University presidents, after refusing to fix social justice nonsense, make demands of lawmakers

University presidents, after refusing to fix social justice nonsense, make demands of lawmakers

by
Wayne Hoffman
January 15, 2021
Wayne Hoffman
January 15, 2021

Shame on Idaho’s university presidents for their elitist arrogance. These well-paid state employees know full well how their campuses have been turned into the indoctrination factories for the Radical Left, yet they've done little about it.

That hasn't stopped the presidents of Boise State University, Idaho State University, and the University of Idaho from having the audacity to announce to the world that if lawmakers approve Gov. Brad Little’s expensive budget for higher education as written, they’ll keep tuition frozen for a second year in a row. 

FREE DOWNLOAD: Our new report, "Social justice ideology in Idaho higher education," details how social justice is ruining Boise State University. Click here to download this startling report.

This is not a good look for Idaho’s colleges, who grew their social justice missions in 2020 against the wishes of legislators. Lawmakers gave school administrations a whole year to do something meaningful to get their universities back to their core missions and curb administrative bloat.
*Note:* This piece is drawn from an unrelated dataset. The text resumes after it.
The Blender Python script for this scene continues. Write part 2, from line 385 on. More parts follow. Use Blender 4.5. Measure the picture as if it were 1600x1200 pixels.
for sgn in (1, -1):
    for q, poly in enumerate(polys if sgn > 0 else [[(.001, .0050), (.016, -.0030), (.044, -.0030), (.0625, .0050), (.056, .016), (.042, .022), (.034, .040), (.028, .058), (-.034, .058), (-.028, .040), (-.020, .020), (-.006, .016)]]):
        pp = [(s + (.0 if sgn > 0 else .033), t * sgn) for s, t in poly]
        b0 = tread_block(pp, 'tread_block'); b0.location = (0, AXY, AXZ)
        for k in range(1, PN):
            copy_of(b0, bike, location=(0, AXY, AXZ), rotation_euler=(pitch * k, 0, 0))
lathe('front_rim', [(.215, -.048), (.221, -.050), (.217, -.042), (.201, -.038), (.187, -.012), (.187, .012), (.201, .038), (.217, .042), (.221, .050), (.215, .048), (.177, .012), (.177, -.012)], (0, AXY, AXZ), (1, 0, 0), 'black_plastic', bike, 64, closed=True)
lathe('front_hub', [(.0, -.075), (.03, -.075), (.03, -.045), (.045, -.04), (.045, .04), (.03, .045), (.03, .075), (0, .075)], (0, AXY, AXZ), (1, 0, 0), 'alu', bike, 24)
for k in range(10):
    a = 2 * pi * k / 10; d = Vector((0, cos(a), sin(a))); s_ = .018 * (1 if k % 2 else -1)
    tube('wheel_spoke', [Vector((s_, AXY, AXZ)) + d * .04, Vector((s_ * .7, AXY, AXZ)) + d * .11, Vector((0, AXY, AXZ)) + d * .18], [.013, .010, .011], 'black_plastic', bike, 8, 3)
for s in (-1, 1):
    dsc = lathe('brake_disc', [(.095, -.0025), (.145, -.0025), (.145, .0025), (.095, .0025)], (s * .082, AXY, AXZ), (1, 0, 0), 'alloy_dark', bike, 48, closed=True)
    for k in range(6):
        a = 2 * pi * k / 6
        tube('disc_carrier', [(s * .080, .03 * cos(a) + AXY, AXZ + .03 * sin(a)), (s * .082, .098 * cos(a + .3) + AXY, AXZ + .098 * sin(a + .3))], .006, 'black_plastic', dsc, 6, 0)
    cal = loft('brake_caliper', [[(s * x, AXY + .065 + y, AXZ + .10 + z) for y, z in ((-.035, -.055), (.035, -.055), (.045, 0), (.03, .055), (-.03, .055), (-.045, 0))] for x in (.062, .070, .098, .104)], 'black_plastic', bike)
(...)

There is a growing awareness about the public money our campuses are spending to fuel the fire of the social justice movement. 

We need not remind anyone that in 2020, all three schools became heavily invested in promoting Black Lives Matter, a destructive and divisive movement wherein social justice ideology has gone mainstream. It remains fresh in our minds how Boise State’s administration infamously ousted a pro-police coffee shop from campus. A new report shows just how infused the doctrine of intolerance is woven into every aspect of Boise State’s programming, from administration and policies to where students live and sleep. Students cannot escape social justice education but they can avoid learning about American history, literature or government. Another report is due next month that exposes the same phenomenon at the University of Idaho. 

Rather than use tax dollars to cultivate students’ minds by teaching critical thinking, protecting free inquiry and the pursuit of truth, the universities have offered to trade a freeze in student tuition for doing what’s right. The university presidents are holding students’ education hostage. If lawmakers tinker with the university budgets, making cuts or alterations to what the governor has recommended, they’ll punish their students accordingly. There should be no room for doubt on this point: Protecting American ideals on college campuses should never be up for negotiation. 

Lawmakers need to show they won’t be bullied. While the schools continue to openly promote a leftist ideology, the three schools are, in a word, pathetic when it comes to fulfilling their basic mission of conferring degrees. A typical Idaho college student will not get a degree in four years. In six years, the odds increase but it’s still just about half of Boise State and University of Idaho students that will ever see a degree. It’s still an abysmal one-third of students who will reap any kind of reward for their time and effort after six years. 

Lawmakers and university presidents need to remember that, while for many years, the legislative branch has given the State Board of Education the authority to set tuition and fees, it doesn’t have to be that way. What the Legislature giveth, the Legislature can just as easily take away. It would not take much for the state’s elected representatives and senators to instruct the schools to keep tuition flat for another year, even if that goes against what the presidents want. 

It wouldn’t take much for lawmakers to tell the schools they need to eliminate school justice indoctrination from their programs. It wouldn’t take much for the Legislature to free students from having to use their student fees to fund programs and activities on campus with which they disagree. 

The power is in the hands of lawmakers, not the university presidents.